Best of the Web: Prove a negative: Politics trump intel in US-Russia nuke treaty pullout

Russia Missile
Russian missile development facilities, undisclosed location
The United States has a track record of asking nations to prove a negative when it comes to compliance with arms control agreements, and then holding them to account when they fail to do so. The deficit of integrity over U.S. claims against Iraq regarding weapons of mass destruction and Iran and its nuclear program speaks volumes about how corrupt America's policymaking apparatus has become. Now the United States is making the same mistake again by pulling out of the INF Treaty, which it claims Russia violated.

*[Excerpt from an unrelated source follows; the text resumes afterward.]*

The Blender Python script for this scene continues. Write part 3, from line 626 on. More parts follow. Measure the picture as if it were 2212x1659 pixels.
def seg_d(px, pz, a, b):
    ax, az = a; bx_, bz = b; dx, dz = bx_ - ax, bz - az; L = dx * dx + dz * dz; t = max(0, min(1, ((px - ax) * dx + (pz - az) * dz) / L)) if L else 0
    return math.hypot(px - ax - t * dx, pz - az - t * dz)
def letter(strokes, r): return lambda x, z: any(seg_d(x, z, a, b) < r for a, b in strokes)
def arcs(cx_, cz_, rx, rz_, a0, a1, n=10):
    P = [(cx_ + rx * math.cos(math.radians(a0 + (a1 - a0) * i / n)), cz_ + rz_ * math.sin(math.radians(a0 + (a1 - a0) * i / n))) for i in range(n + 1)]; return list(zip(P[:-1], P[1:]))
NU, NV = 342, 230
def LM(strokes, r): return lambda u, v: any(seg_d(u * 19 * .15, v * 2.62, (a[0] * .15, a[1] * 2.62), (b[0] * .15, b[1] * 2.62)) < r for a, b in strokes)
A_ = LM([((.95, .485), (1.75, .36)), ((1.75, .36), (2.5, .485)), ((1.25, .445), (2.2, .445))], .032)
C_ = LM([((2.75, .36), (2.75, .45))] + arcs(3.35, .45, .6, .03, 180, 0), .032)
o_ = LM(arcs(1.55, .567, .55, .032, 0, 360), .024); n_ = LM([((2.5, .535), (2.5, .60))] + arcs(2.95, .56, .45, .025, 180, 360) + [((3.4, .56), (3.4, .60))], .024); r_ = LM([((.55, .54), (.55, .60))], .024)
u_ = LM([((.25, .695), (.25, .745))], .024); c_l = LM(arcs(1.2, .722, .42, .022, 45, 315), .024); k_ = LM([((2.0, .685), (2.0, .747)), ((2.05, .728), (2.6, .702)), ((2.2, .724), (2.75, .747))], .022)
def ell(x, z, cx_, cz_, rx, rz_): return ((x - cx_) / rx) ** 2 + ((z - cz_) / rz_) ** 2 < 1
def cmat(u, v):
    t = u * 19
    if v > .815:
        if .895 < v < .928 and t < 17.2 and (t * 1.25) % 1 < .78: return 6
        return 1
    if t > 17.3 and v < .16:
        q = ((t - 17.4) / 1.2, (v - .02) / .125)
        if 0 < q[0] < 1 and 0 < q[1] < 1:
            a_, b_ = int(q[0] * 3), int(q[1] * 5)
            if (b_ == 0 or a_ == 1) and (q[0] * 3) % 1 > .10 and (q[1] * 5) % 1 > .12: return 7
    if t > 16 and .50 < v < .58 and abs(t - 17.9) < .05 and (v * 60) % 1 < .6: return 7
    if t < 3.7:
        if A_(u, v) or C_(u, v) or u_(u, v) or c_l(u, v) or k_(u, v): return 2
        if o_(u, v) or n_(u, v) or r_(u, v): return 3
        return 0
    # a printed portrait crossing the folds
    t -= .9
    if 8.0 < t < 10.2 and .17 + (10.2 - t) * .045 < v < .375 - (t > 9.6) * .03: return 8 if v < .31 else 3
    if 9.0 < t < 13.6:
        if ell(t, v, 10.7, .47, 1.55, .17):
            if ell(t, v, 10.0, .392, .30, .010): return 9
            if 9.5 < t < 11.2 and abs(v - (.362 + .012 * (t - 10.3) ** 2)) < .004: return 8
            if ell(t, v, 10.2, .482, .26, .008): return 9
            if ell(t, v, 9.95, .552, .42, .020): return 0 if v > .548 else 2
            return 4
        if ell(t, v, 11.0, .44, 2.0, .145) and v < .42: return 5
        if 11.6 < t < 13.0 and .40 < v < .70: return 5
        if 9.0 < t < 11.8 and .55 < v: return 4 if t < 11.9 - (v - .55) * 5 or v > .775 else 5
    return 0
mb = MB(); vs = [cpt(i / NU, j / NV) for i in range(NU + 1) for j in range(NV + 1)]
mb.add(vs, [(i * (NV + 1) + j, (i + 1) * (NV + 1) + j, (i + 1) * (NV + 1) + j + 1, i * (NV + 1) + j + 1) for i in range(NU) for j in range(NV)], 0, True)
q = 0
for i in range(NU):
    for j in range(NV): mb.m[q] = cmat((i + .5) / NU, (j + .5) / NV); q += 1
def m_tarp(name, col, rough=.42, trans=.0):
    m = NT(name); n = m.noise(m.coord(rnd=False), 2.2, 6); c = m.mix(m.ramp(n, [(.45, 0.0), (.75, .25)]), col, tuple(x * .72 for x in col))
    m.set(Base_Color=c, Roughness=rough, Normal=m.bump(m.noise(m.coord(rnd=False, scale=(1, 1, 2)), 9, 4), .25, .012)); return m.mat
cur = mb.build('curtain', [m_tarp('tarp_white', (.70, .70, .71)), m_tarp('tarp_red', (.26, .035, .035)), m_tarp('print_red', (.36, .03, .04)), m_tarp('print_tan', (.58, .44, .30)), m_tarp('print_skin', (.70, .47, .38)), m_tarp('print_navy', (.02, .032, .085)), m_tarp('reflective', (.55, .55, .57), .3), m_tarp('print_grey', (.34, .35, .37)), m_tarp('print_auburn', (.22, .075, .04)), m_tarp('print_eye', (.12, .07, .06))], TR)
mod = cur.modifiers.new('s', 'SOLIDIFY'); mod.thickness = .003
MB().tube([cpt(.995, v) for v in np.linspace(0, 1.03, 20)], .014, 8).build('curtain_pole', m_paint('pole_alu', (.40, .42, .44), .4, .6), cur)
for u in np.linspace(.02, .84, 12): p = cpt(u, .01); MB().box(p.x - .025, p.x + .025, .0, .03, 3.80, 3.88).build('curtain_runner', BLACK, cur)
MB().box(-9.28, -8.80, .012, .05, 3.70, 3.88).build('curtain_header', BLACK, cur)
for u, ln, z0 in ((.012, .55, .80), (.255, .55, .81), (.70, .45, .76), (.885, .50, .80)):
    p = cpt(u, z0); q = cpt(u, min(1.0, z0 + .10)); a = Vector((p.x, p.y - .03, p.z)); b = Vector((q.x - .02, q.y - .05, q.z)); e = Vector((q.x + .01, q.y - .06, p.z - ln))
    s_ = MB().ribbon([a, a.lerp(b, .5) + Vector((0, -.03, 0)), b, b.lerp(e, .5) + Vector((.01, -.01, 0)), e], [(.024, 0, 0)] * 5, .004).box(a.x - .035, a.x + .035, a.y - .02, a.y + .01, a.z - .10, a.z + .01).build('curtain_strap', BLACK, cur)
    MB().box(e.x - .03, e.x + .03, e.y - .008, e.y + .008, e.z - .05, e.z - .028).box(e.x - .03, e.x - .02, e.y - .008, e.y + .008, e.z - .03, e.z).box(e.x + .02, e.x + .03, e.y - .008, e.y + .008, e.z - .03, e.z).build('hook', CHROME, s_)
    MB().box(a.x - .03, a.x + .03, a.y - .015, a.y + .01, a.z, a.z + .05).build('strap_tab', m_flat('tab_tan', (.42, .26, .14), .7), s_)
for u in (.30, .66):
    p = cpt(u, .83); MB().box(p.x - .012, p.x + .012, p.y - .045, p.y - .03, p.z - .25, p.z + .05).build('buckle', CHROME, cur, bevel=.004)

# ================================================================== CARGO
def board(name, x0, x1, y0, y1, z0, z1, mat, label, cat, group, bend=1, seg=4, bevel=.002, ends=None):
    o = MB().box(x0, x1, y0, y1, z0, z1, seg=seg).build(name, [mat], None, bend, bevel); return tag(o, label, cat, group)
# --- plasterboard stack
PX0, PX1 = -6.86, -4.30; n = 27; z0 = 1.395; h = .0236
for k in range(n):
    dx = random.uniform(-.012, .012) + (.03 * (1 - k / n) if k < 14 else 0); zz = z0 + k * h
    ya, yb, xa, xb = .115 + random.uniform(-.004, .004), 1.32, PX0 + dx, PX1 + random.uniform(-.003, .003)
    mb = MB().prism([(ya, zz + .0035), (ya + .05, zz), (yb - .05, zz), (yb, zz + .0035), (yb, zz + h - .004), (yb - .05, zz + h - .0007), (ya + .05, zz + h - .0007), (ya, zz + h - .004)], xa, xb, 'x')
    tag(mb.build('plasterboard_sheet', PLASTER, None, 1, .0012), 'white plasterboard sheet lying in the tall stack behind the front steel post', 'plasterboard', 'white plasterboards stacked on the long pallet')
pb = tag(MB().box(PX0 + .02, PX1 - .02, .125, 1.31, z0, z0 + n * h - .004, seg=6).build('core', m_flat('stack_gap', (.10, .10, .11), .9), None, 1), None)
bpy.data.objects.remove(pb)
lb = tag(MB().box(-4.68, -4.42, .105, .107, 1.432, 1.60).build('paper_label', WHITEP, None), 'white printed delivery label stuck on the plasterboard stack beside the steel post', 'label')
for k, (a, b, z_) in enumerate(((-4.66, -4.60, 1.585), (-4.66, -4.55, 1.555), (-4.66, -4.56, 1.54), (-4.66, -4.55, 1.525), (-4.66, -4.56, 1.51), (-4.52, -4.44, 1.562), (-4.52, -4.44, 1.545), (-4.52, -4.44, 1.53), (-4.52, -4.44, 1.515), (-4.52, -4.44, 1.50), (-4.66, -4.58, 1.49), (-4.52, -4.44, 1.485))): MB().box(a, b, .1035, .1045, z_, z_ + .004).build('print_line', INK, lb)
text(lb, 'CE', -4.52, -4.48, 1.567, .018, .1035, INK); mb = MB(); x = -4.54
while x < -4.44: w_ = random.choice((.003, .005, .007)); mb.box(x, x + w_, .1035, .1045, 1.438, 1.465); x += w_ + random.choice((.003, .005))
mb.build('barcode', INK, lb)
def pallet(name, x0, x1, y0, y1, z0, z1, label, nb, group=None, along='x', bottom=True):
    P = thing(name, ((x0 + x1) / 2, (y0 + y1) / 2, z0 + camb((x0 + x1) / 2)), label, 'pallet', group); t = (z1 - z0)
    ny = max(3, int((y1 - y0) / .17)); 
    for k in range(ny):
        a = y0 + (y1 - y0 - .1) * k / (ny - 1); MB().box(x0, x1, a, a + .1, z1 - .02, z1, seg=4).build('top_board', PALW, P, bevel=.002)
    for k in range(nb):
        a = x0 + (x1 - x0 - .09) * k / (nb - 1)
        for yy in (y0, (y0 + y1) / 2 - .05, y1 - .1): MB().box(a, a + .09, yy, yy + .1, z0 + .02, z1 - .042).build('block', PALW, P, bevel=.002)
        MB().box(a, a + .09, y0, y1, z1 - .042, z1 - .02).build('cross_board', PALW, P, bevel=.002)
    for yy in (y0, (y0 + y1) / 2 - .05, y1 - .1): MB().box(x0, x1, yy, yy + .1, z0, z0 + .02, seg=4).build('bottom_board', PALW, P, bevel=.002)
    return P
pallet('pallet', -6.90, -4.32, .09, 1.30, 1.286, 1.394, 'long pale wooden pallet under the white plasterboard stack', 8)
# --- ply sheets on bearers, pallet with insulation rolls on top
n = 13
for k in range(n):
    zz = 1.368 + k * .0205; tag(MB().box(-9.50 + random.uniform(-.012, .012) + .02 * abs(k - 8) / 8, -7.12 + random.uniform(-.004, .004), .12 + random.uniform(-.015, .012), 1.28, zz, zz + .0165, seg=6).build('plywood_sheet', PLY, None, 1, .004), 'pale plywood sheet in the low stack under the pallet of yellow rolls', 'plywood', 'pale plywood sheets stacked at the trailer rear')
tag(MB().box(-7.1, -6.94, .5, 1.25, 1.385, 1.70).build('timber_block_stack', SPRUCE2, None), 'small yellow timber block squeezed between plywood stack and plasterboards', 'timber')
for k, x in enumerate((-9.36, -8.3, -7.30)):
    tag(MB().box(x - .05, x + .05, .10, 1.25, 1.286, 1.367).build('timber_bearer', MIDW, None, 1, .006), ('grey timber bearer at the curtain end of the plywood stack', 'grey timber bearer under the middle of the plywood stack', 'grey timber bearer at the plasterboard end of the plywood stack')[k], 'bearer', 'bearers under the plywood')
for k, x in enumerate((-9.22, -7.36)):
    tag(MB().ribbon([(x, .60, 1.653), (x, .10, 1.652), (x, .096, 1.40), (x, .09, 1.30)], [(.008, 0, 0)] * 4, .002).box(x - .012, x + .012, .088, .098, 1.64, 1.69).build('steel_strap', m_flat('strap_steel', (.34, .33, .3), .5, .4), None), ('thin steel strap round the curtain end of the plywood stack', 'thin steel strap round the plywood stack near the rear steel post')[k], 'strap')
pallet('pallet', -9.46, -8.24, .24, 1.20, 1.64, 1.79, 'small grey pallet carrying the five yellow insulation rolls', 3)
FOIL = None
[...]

"A high degree of confidence is required before the United States will publicly charge another party with violation of an international agreement." Acting Deputy Director of the U.S. Arms Control and Disarmament Agency (ACDA) Thomas Graham, Jr. delivered those remarks during testimony before the House Permanent Select Committee on Intelligence in 1994. At that time, the ACDA served as the lead agency regarding arms control compliance. The intelligence community supported the ACDA's mission of making firm compliance judgments by providing the necessary intelligence information and analysis.

ACDA was supported in this effort by the CIA's Arms Control Intelligence Staff, or ACIS. ACIS provided intelligence support tailored for the specific compliance monitoring and verification requirements stemming from arms control agreements such as the INF Treaty and the Strategic Arms Reductions Treaty (START). It brought a different skill set and mindset than the work being done by the CIA's Nonproliferation Center, or NPC, whose targets were less structured and far more nebulous and nuanced. It was one thing to assess that nation A was exporting technology capable of supporting nuclear enrichment to nation B; it was far different to determine that Russia had destroyed its silos to the depths mandated by a treaty.

For the former, there was far more latitude in interpreting data used to make assessments. The latter required a level of specificity that was unforgiving and often difficult to achieve.